Esiste una scuola di pensiero che sostiene che più che altro si suona per se stessi, e quindi anche si compone per se stessi. Personalmente la maggior parte delle mie composizioni non sono ancora registrate, sono nella mia testa e sono – per il momento – un mio patrimonio personale. Ma niente gratifica di più del regalare emozioni alle persone, per cui ritengo che la vera missione di chi scrive musica sia trasmettere emozioni agli altri. Quando sento qualche commento positivo sulla mia musica, quando ricevo email di complimenti su questo o quel brano, ne sono molto felice. Significa lasciare quella traccia di sè, anche se piccola, che dà un senso a tutto quello che si fa. Senza l’ardire di volersi confrontare con i tanti grandi compositori passati e presenti, è conquistare quella piccola dose di immortalità.
Persone come i compositori del passato, ma anche i Beatles, o chiunque abbia scritto in modo indelebile il suo nome nella storia della musica grazie alle composizioni lasciate (e anche le canzoni sono grandi composizioni), sono benefattori dell’umanità al pari di alcuni premi nobel o scienziati, o si potrebbe dire che rappresentano il meglio che l’uomo è stato capace di realizzare in questo mondo . Del resto la storia, quella di cui l’uomo può vantarsi, è fatta in larga parte da chi crea opere d’arte, musica o letteratura.

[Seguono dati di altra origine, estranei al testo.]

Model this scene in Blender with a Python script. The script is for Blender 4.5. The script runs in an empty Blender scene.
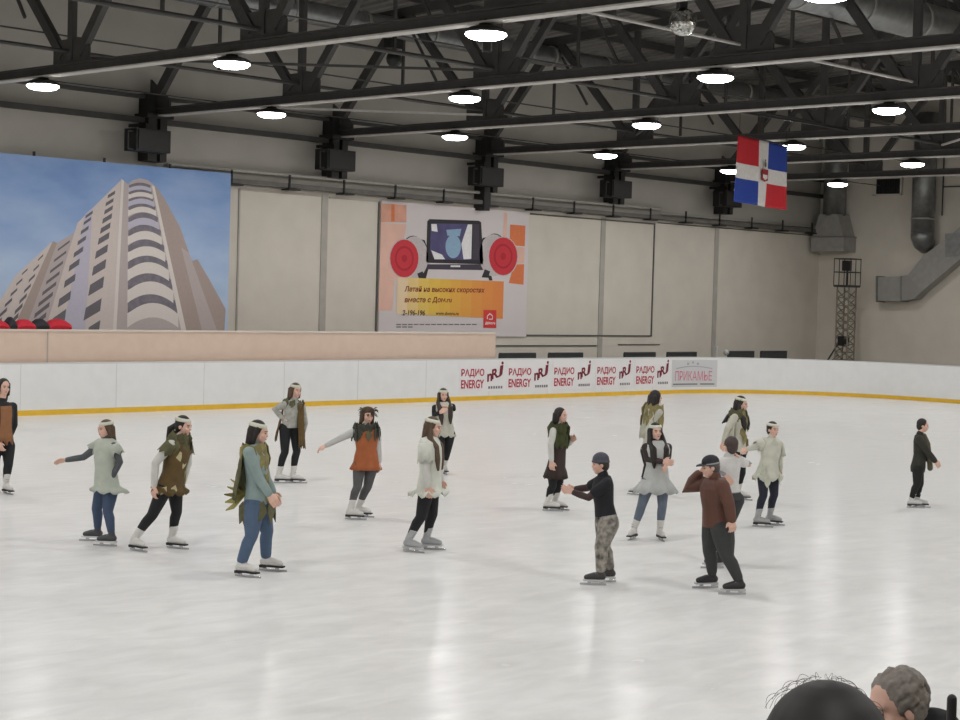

Comporre seguendo la propria ispirazione significa comunque avere ben saldi i concetti di base della costruzione di un brano musicale, essere in grado di elaborare l’evoluzione di una melodia e non una semplice concatenazione di accordi come molti sono portati a fare nei lori primi approcci; a questo proposito, credo sia sempre meglio che l’ispirazione porti con sè sia la melodia che l’armonia, piuttosto che prima l’una o l’altra. E’ sempre comunque un esercizio utilissimo inventarsi una melodia su una serie di accordi dati, o aggiungere l’armonia studiando successivamente delle armonie alternative (sostituzioni) sulla base di una melodia data. Consiglio di prendere spunto, perché no, da brani famosi facendo questo tipo di studio, i risultati possono essere interessanti e anche divertenti.